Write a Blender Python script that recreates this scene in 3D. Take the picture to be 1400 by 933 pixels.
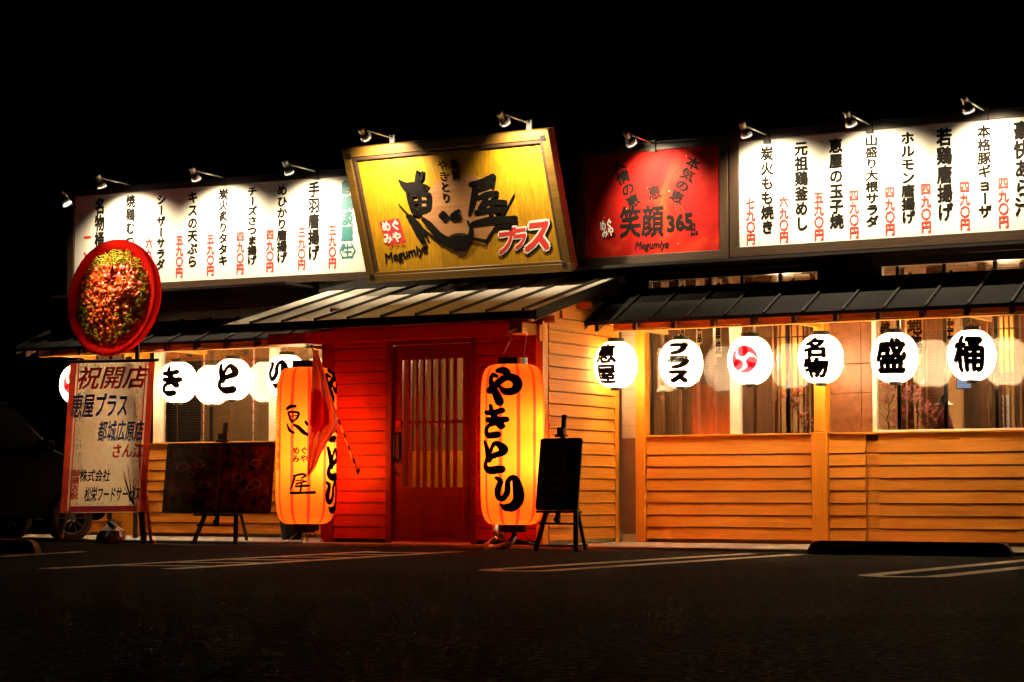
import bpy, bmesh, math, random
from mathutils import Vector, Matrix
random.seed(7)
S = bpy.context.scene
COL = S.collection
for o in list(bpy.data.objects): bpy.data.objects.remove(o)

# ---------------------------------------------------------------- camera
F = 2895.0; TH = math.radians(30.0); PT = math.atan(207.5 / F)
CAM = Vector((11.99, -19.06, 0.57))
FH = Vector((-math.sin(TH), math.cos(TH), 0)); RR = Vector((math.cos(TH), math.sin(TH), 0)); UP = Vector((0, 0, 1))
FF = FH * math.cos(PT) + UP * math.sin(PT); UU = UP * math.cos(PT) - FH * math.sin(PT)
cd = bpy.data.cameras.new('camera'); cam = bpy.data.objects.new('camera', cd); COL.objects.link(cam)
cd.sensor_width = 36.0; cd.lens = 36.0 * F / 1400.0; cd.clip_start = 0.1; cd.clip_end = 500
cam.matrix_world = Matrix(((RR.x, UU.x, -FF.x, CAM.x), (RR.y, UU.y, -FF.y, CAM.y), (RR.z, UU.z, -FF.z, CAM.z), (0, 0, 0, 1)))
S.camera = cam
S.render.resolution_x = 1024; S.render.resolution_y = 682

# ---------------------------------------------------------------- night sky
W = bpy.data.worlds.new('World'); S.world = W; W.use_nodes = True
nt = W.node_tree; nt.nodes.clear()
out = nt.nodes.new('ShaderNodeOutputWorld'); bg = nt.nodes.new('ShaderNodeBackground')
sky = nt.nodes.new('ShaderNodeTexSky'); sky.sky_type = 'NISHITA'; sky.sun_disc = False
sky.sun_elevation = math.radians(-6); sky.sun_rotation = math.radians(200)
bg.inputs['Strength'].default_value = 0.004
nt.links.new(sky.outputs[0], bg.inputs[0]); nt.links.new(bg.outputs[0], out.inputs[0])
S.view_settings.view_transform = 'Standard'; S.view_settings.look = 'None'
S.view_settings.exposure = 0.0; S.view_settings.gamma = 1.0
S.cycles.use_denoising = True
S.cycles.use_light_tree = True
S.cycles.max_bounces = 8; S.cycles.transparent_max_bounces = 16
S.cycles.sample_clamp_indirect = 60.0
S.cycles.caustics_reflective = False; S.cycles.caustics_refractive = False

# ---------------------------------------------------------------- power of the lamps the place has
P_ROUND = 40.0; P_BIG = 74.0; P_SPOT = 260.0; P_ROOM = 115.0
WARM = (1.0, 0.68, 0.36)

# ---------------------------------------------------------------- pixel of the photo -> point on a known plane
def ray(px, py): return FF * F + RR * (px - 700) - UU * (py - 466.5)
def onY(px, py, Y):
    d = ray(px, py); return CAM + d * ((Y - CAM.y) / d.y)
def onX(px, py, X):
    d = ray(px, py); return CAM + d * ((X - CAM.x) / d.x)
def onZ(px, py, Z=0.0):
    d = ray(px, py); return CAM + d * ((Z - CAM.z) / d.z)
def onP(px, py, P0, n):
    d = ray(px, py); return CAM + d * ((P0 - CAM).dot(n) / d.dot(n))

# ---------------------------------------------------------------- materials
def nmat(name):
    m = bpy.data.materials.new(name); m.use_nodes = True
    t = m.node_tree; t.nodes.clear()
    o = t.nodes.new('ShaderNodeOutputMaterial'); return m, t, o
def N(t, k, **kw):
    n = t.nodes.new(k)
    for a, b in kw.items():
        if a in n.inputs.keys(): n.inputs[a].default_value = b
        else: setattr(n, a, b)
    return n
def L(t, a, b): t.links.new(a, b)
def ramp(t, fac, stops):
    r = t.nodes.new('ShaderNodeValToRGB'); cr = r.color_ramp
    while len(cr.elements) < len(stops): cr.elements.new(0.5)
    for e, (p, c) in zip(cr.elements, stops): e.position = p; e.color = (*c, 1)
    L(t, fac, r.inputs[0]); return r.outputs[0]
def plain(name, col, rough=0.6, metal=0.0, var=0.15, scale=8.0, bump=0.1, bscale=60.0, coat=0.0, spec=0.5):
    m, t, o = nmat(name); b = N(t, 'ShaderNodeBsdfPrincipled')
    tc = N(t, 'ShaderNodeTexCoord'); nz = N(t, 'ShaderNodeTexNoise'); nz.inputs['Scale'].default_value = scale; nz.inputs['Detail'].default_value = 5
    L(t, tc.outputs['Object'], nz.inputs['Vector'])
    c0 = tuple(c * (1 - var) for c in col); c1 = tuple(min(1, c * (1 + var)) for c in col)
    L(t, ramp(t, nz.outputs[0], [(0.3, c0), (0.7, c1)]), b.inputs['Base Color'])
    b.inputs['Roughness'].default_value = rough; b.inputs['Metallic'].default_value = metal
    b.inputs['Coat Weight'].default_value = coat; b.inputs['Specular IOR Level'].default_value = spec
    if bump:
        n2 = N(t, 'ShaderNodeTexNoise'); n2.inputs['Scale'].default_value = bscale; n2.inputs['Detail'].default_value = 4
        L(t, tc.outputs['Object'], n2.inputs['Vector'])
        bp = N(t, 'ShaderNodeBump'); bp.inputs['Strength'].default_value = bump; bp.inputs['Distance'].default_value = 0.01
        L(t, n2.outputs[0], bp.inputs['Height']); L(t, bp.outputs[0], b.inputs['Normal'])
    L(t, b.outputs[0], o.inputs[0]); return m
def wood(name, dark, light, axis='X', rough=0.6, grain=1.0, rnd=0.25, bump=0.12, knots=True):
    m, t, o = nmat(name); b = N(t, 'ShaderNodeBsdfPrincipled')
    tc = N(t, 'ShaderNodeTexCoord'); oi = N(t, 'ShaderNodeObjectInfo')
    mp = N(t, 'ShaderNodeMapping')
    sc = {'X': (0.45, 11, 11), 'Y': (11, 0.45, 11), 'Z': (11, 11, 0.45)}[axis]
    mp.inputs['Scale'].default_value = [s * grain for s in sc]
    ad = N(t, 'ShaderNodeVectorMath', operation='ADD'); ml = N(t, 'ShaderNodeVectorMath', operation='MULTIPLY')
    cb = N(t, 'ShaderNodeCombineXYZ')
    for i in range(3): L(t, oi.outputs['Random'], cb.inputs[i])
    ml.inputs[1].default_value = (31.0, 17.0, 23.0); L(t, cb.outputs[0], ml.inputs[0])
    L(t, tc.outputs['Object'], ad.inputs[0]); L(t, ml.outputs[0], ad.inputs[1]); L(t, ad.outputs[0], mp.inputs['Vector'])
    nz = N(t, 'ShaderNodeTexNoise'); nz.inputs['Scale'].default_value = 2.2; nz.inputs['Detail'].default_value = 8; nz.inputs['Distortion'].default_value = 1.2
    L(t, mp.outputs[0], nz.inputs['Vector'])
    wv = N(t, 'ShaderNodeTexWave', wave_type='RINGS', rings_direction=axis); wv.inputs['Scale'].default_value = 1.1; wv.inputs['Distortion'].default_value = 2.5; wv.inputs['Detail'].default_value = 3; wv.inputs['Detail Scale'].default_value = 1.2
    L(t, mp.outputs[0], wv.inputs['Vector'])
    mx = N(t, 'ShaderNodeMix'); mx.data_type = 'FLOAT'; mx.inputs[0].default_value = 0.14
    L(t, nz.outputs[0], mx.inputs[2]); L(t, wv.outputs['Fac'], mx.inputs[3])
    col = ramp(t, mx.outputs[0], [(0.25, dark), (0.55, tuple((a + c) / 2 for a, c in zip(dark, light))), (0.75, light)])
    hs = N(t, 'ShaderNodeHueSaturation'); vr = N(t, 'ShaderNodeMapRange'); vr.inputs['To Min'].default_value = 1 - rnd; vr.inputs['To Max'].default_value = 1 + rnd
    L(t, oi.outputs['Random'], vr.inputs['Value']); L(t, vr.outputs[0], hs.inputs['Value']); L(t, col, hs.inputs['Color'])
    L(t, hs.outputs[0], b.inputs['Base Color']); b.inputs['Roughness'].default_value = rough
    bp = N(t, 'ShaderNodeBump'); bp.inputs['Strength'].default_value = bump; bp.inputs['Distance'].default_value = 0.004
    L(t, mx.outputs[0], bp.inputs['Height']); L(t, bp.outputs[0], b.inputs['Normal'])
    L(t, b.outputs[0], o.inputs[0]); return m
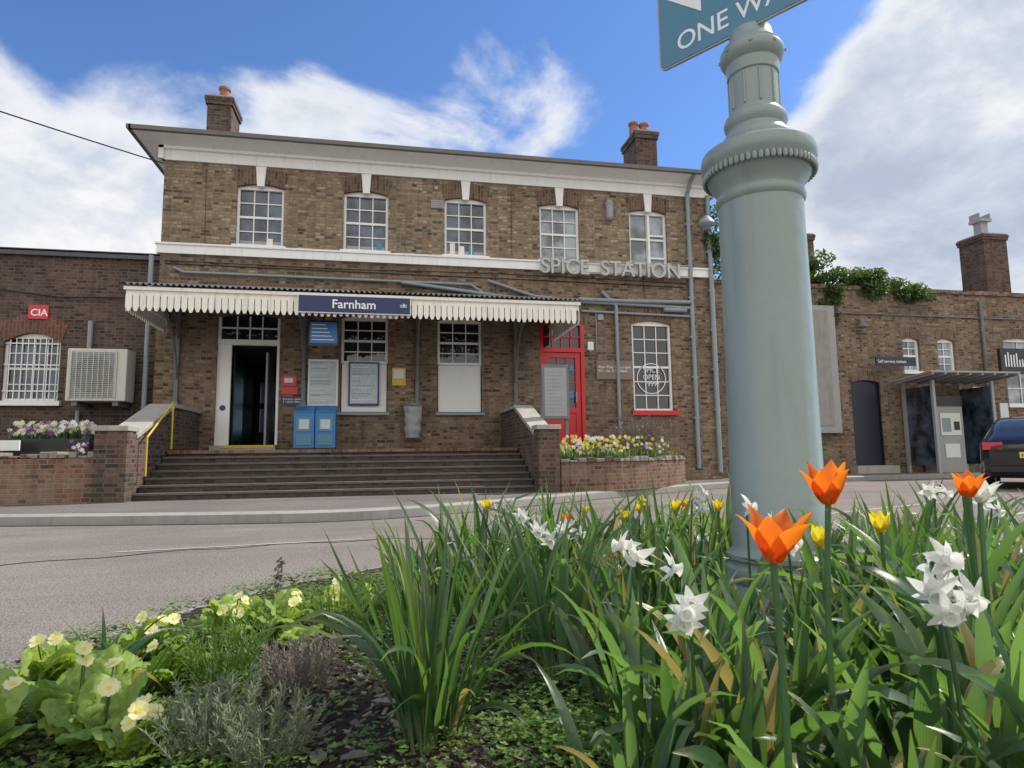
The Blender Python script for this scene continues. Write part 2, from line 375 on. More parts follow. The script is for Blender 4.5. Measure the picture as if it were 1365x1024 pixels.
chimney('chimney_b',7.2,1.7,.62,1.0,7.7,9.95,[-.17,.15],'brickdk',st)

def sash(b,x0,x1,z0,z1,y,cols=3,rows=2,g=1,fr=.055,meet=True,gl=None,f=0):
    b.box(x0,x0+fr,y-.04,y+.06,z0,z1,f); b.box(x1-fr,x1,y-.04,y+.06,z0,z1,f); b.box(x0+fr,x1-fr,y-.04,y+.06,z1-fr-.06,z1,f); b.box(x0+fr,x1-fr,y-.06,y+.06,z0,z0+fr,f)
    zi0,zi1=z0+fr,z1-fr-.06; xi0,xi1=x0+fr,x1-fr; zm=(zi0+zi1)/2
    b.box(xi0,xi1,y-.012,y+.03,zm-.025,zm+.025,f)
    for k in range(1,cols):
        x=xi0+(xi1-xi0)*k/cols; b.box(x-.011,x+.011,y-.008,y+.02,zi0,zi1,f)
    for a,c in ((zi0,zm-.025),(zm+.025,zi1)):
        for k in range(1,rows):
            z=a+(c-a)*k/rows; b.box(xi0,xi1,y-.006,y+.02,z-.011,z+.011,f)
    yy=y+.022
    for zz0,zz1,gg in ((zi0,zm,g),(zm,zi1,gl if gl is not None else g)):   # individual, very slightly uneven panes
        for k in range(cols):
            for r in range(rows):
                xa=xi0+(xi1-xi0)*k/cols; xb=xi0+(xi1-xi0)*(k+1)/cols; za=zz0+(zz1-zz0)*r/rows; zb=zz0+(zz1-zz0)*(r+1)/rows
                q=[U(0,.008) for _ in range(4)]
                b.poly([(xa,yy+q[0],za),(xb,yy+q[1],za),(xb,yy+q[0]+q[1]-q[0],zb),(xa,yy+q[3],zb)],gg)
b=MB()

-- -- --

_What is required_
Leave out the pictures and repeat exactly the lines from the start of the material through the line that contains "for o in list(bpy.data.objects): bpy.data.objects.remove(o)", both included.

_Exercise solution_
Write a Blender Python script that recreates this scene in 3D. Take the picture to be 1400 by 933 pixels.
import bpy, bmesh, math, random
from mathutils import Vector, Matrix
random.seed(7)
S = bpy.context.scene
COL = S.collection
for o in list(bpy.data.objects): bpy.data.objects.remove(o)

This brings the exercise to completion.